Our seniors earned Social Security
U.S. Rep. Mike Kelly recently said, “Doing nothing would be the greatest sin of all” regarding Social Security. On that point, we agree.
The problem is Kelly has spent 15 years in Washington — including on the House Ways and Means Committee, which oversees Social Security — and the program's financial challenges have only grown. His answer now? Telling retirees to make “hard choices.” In a recent Tribune-Review interview, Kelly asked: “Are you still going to need the big house that you had when the kids were living with you? Do you need two cars, or can you get by with one?”
Social Security trustees warn the retirement trust fund could be depleted by 2032, triggering a 22% benefit cut. For Butler County seniors, Social Security isn't a bonus; it pays for groceries, prescriptions and housing.
The fix most Americans already support: eliminate the payroll tax cap, currently $184,500. Right now, millionaires stop contributing to Social Security before February while working people pay in every single paycheck.
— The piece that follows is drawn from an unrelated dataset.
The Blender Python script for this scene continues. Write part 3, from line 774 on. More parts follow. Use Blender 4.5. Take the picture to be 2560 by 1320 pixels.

Sixty-eight percent of Americans — across party lines — support ending that, according to a survey backed by AARP and the U.S. Chamber of Commerce.
Kelly has had 15 years to fight for that solution. He didn't.
I'm running for Congress because I've spent my career fixing complex systems. Social Security isn't broken beyond repair. It's been failed by people who had the power to act and chose not to. Butler County seniors earned these benefits. They deserve solutions, not advice about downsizing their lives.